So I was thinking about this for a pathfinding problem, where I have something traveling along an arc of a circle (centerPt, start angle, end angle, clockwise/CCW) and I have a grid underneath that I use for pathfinding.

Now the brute force way is to obviously just sample the arc at a certain granularity, and find out which tile each sampled point was in/on.

But I was wondering if there was any easier\quicker way to to solve the problem. A bounding box won't work, as it will pick up tiles\squares that aren't actually on the arc.

Assuming the circle is centred on a tile, it's the same algorithm for drawing a circle using square pixels, http://en.wikipedia.org/wiki/Midpoint_circle_algorithm , but the pixels are actually your tiles.

Read that article especially the section "drawing incomplete octants".

EDIT: There is also Wu's algorithm for antialiased circles, if you want the circle to be slightly thicker than 1 tile.

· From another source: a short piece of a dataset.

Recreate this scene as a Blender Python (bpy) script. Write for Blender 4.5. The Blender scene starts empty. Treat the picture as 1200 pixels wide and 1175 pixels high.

Ah, interesting, I actually recall doing that algorithm for drawing a circle back at school in the olden days. It looks like it would obviously miss tiles though:

But Wu's algorithm sounds like it might be what I'm looking for, with the bonus that it has variations for plotting thickness, which could come in handy for when I am dealing with a wider object traveling on an arc.

Yeah check out Wu's circle drawing algorithm, I couldn't find it on wikipedia (it is mentioned on there though) but there is sample code on the internet. You can ignore the calculation for the shade of the pixel if you just want tile coverage.